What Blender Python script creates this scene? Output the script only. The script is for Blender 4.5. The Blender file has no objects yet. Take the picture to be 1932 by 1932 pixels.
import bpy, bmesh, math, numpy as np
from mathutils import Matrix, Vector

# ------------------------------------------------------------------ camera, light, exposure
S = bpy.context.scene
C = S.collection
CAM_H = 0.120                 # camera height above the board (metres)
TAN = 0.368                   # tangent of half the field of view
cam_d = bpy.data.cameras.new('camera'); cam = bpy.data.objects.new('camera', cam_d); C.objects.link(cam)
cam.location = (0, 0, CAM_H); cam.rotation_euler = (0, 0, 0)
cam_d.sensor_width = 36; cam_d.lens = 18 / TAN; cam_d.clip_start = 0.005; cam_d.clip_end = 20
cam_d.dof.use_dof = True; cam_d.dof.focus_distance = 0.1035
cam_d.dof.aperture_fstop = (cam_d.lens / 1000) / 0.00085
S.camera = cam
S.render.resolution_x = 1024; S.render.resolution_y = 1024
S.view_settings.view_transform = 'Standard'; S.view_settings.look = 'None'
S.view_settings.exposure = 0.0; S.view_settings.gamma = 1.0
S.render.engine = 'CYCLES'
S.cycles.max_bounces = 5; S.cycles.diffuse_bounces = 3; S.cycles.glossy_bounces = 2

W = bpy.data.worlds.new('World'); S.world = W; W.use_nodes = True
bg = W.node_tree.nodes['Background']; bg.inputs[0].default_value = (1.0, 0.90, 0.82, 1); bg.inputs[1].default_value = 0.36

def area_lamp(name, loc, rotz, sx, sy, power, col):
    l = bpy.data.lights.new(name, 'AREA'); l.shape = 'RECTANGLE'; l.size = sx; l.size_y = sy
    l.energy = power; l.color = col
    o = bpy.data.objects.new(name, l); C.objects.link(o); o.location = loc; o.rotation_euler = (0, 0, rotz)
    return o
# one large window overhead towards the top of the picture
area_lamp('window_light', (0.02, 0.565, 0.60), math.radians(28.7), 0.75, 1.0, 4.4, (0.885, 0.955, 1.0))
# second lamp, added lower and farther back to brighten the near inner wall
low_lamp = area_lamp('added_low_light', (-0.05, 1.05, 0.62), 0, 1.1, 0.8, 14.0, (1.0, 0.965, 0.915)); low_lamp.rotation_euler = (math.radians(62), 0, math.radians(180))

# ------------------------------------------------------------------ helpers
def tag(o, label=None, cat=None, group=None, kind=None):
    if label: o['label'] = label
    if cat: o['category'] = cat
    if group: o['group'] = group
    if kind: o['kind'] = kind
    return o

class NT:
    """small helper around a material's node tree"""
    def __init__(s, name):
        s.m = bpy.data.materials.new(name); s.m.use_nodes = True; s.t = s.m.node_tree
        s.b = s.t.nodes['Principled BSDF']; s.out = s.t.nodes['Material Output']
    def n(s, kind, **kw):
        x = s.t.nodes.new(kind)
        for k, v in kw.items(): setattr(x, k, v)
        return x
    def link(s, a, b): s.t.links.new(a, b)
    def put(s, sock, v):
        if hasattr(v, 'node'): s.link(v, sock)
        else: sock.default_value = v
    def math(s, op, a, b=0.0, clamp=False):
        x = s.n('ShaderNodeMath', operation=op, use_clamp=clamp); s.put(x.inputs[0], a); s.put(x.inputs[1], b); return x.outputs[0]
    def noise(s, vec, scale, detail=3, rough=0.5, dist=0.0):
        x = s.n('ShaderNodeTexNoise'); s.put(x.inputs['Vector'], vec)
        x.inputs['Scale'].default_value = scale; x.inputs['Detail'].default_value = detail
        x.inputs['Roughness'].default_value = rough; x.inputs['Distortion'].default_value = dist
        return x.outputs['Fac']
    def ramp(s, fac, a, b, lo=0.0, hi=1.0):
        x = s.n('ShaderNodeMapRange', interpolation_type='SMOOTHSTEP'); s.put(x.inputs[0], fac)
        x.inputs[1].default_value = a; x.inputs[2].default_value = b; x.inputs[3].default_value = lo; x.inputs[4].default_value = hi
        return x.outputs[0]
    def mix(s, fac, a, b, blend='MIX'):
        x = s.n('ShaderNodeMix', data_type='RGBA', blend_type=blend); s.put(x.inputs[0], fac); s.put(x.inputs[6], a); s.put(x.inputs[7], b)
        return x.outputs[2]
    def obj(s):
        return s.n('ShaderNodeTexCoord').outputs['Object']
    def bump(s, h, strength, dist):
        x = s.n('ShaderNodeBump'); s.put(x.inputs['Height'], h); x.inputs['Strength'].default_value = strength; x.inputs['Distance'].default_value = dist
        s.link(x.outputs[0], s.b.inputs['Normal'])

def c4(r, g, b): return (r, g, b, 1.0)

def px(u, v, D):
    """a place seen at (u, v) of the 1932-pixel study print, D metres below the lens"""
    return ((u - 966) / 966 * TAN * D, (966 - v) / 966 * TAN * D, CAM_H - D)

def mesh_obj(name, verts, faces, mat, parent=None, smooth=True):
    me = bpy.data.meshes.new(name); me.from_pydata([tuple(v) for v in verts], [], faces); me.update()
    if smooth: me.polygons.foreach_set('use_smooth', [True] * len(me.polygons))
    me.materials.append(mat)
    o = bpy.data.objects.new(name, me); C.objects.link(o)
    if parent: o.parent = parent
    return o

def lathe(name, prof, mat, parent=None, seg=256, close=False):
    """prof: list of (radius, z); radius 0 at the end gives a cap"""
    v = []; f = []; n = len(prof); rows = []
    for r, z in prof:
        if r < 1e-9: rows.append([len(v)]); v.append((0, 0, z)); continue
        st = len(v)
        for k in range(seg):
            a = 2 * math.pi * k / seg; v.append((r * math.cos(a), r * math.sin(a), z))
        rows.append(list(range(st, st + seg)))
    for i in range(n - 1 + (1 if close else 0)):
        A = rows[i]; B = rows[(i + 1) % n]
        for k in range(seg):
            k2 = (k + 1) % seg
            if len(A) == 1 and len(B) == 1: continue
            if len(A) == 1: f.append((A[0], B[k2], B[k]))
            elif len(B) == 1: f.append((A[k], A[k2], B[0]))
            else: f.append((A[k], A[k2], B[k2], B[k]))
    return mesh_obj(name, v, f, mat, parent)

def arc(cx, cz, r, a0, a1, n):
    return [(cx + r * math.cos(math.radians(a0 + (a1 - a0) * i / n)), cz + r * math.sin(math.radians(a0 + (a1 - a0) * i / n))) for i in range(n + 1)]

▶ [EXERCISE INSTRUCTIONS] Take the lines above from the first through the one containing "S.cycles.max_bounces = 5;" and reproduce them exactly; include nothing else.

▶ [WRITTEN SOLUTION]
What Blender Python script creates this scene? Output the script only. The script is for Blender 4.5. The Blender file has no objects yet. Take the picture to be 1932 by 1932 pixels.
import bpy, bmesh, math, numpy as np
from mathutils import Matrix, Vector

# ------------------------------------------------------------------ camera, light, exposure
S = bpy.context.scene
C = S.collection
CAM_H = 0.120                 # camera height above the board (metres)
TAN = 0.368                   # tangent of half the field of view
cam_d = bpy.data.cameras.new('camera'); cam = bpy.data.objects.new('camera', cam_d); C.objects.link(cam)
cam.location = (0, 0, CAM_H); cam.rotation_euler = (0, 0, 0)
cam_d.sensor_width = 36; cam_d.lens = 18 / TAN; cam_d.clip_start = 0.005; cam_d.clip_end = 20
cam_d.dof.use_dof = True; cam_d.dof.focus_distance = 0.1035
cam_d.dof.aperture_fstop = (cam_d.lens / 1000) / 0.00085
S.camera = cam
S.render.resolution_x = 1024; S.render.resolution_y = 1024
S.view_settings.view_transform = 'Standard'; S.view_settings.look = 'None'
S.view_settings.exposure = 0.0; S.view_settings.gamma = 1.0
S.render.engine = 'CYCLES'
S.cycles.max_bounces = 5; S.cycles.diffuse_bounces = 3; S.cycles.glossy_bounces = 2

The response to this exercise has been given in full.